- [Goal]:
Take each line containing "this" and report it exactly as written.

---------- Extracted information

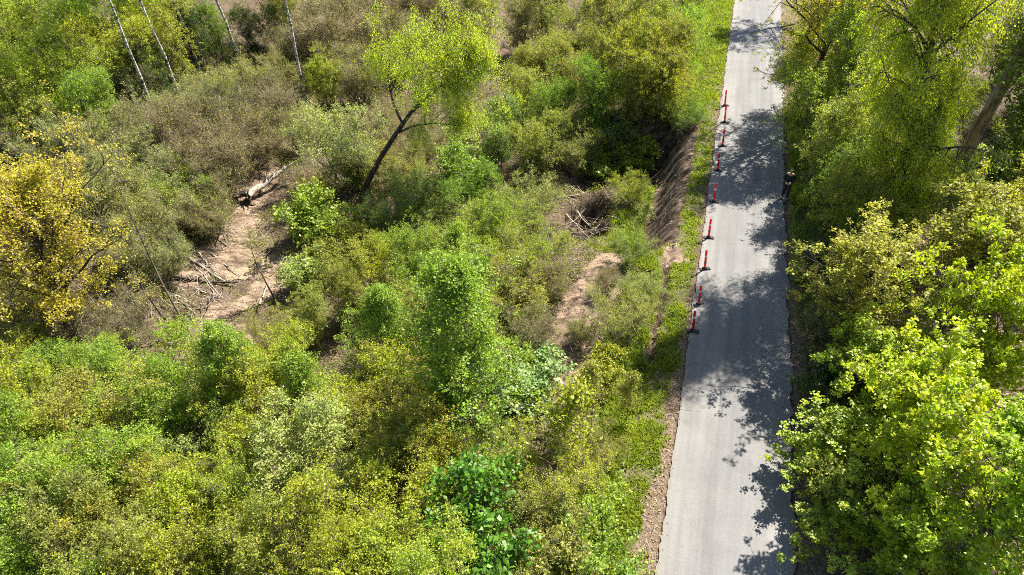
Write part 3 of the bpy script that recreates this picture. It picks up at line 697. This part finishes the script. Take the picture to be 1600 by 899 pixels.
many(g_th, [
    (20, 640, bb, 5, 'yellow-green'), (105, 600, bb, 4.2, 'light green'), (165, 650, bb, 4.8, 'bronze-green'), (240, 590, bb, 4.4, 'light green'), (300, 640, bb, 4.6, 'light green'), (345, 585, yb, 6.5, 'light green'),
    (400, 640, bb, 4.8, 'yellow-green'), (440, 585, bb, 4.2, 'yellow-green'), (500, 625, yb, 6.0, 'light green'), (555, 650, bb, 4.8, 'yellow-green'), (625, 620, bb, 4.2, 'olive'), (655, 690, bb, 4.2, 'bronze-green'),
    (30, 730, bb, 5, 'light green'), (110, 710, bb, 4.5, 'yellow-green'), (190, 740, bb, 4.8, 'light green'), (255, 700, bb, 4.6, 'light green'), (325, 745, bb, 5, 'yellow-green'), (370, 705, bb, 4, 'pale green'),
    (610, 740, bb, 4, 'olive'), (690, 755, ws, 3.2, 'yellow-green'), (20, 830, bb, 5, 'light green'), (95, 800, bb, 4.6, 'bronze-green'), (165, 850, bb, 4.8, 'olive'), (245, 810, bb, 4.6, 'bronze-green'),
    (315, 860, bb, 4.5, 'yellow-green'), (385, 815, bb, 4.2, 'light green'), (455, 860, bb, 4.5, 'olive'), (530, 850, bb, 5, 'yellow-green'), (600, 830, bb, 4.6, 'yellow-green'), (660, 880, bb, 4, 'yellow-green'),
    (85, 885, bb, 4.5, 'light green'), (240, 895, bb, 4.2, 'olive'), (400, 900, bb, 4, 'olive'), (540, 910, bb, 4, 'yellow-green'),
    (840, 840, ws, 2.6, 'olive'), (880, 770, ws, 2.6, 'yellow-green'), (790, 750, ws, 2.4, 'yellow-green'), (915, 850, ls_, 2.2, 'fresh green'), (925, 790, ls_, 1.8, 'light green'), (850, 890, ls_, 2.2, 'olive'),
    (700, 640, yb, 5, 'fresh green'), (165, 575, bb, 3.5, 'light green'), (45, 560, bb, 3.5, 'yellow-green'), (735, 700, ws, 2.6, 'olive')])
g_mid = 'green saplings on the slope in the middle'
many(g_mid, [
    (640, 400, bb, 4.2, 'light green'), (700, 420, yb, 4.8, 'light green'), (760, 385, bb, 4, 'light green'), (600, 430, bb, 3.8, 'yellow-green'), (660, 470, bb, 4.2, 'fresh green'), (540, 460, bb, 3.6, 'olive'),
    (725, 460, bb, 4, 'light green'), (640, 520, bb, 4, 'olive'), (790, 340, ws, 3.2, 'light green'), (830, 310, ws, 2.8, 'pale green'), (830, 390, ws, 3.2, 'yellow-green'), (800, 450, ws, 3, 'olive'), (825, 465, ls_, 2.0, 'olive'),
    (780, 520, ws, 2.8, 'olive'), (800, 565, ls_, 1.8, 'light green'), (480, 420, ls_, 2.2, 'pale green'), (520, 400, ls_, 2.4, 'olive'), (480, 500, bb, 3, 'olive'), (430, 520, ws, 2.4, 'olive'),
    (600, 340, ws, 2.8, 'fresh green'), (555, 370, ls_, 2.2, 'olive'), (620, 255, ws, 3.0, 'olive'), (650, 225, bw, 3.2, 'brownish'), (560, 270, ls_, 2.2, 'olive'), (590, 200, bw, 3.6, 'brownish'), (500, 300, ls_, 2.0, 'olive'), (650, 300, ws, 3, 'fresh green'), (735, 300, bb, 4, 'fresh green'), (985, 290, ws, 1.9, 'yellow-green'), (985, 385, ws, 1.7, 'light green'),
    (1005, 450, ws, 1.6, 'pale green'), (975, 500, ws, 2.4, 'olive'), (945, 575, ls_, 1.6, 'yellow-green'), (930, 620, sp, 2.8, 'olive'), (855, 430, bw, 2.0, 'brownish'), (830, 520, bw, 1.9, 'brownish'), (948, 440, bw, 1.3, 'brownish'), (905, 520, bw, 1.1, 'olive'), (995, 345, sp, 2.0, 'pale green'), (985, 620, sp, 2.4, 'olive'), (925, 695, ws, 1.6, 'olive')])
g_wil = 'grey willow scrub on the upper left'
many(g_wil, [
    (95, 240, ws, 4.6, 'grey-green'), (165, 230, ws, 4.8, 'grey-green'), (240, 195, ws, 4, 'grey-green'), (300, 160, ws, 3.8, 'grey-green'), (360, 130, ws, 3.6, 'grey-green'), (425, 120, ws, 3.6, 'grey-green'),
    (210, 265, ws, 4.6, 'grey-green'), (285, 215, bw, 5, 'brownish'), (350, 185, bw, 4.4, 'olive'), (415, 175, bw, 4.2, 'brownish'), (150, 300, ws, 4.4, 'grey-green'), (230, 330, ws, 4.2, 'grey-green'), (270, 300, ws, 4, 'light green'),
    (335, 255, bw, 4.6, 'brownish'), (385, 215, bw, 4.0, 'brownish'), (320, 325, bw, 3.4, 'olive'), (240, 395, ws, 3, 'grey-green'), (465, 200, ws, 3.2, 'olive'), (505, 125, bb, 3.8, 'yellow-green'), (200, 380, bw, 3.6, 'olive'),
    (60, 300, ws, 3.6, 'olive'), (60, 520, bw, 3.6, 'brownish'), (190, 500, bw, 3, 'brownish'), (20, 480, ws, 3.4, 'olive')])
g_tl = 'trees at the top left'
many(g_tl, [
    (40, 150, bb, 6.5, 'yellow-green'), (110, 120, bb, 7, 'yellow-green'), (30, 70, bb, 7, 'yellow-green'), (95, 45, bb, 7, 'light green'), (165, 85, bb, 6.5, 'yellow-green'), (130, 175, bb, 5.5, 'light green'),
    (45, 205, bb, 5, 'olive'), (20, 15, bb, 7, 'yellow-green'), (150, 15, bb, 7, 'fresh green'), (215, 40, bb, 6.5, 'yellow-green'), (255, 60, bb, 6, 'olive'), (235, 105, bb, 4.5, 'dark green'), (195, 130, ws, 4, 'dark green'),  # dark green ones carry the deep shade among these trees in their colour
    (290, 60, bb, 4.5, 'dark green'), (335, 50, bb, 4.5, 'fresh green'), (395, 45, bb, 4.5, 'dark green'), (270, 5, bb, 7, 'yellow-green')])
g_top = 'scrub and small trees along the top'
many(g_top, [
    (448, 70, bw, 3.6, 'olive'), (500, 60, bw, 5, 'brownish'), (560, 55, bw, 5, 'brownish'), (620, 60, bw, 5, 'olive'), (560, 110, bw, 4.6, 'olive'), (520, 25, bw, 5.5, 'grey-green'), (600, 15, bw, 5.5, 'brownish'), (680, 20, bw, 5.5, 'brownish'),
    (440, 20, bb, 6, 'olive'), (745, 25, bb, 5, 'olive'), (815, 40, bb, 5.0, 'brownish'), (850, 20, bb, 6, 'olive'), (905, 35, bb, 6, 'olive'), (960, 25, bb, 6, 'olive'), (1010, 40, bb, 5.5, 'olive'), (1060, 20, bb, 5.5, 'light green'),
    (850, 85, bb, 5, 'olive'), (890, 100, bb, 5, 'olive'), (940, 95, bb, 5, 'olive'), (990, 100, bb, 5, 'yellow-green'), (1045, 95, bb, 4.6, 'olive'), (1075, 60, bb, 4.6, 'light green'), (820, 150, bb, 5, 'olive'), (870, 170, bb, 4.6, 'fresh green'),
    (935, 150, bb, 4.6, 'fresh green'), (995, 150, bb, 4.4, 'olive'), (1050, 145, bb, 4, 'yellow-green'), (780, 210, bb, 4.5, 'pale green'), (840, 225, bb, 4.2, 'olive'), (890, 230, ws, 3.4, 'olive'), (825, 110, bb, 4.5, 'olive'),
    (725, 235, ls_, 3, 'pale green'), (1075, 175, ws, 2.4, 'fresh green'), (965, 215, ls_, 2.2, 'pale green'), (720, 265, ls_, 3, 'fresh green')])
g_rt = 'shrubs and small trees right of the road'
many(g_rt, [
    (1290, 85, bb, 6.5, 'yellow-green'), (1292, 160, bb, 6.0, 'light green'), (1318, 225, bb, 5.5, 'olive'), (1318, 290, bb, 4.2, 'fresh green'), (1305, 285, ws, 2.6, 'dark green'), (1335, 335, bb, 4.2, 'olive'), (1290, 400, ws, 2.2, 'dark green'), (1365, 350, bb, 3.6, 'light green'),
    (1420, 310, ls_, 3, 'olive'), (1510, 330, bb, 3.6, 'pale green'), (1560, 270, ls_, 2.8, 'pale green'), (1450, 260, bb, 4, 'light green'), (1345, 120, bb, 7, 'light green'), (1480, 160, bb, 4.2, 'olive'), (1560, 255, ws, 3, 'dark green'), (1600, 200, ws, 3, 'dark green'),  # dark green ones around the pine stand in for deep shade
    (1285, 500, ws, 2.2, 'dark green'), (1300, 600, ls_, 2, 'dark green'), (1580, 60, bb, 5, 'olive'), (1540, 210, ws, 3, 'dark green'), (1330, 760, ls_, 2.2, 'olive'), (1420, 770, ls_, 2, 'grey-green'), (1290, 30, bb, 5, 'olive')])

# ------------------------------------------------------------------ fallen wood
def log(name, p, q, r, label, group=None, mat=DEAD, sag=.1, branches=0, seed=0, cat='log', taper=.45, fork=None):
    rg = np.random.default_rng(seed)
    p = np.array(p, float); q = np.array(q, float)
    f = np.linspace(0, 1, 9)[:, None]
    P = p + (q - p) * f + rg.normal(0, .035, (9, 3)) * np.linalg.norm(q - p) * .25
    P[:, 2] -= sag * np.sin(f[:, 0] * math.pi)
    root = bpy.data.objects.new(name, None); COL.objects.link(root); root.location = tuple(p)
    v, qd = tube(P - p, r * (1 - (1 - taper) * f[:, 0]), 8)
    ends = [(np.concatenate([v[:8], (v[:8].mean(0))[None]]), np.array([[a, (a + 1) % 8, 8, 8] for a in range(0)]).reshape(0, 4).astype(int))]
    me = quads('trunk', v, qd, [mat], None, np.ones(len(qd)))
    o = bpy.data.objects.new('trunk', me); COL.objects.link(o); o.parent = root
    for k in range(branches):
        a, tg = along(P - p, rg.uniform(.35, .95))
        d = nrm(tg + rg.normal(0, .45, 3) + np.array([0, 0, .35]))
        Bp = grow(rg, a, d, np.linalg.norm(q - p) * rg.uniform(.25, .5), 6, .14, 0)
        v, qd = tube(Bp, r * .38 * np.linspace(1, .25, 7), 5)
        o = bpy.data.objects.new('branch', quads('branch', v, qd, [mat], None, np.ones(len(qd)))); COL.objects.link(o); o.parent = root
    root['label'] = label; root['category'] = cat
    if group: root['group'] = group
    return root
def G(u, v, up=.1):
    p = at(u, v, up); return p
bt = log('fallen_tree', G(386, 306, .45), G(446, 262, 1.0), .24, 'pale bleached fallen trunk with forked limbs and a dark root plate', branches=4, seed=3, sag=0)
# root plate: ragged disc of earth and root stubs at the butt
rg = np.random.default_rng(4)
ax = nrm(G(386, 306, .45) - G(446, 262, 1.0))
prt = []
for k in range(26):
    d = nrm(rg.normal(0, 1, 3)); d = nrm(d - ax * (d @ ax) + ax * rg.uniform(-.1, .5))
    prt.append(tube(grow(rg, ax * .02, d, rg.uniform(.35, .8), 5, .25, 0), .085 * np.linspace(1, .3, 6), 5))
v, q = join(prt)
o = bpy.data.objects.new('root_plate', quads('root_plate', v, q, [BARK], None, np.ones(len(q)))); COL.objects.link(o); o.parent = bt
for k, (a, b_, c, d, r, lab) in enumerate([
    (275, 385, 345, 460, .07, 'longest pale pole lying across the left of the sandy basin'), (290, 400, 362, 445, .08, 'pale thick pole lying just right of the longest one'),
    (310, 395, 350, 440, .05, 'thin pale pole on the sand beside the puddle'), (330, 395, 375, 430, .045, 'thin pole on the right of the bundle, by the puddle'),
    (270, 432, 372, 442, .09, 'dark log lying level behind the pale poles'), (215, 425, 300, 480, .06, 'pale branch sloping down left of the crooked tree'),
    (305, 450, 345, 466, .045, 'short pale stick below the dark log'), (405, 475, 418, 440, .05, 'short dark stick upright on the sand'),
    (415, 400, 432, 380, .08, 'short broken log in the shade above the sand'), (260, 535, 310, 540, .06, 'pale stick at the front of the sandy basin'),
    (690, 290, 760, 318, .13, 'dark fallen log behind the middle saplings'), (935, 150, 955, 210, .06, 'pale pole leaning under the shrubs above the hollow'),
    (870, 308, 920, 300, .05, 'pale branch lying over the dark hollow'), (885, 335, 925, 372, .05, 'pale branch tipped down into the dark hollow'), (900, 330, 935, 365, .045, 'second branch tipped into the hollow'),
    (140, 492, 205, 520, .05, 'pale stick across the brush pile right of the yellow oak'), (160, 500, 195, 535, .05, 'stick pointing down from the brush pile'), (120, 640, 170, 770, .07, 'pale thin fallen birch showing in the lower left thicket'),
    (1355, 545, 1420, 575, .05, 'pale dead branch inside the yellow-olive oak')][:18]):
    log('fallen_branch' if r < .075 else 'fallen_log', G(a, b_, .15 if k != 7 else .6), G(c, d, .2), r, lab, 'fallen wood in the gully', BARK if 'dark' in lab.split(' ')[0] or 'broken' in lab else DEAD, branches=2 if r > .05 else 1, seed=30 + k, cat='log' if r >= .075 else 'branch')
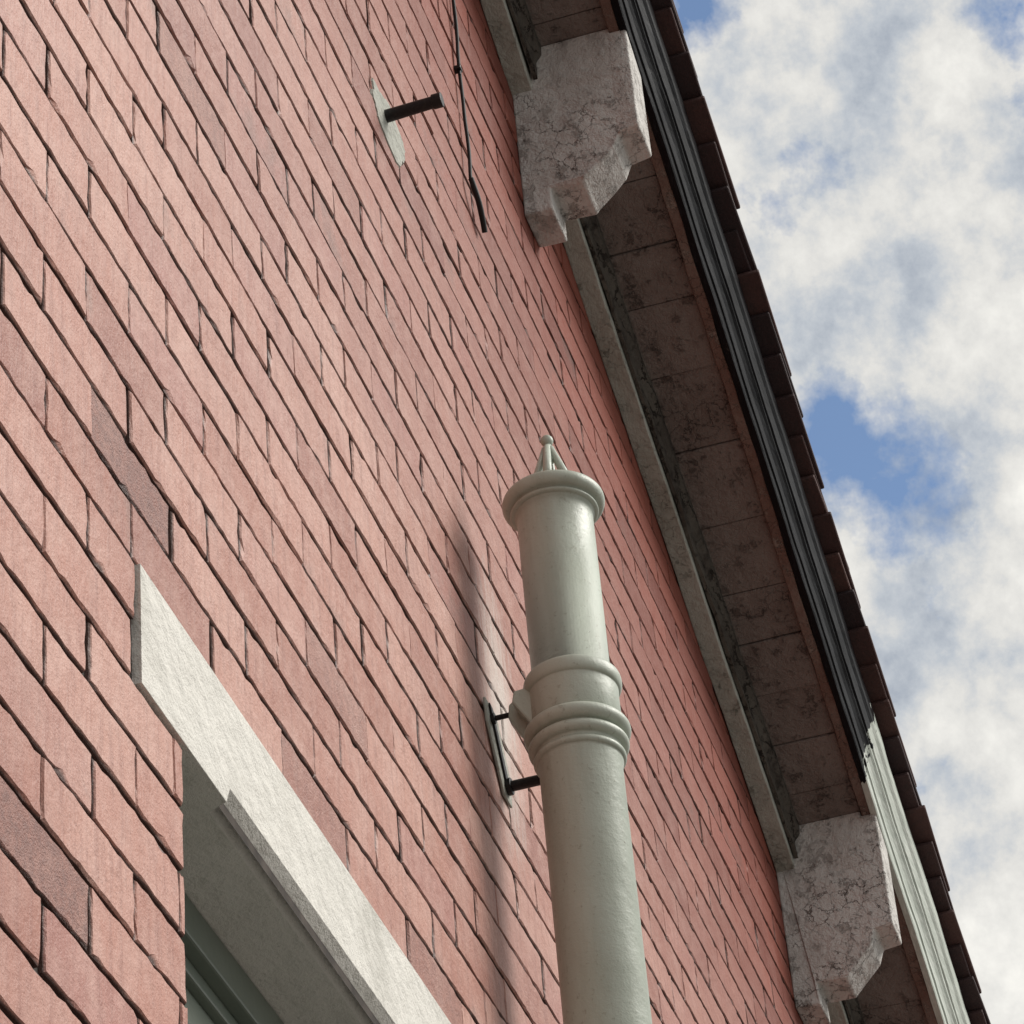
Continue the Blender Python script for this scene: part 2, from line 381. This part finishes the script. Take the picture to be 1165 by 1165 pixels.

--------------------

- [Right answer]:
Write part 3 of the bpy script that recreates this picture. It picks up at line 697. This part finishes the script. Take the picture to be 1600 by 899 pixels.
Continue the Blender Python script for this scene: part 2, from line 381. This part finishes the script. Take the picture to be 1165 by 1165 pixels.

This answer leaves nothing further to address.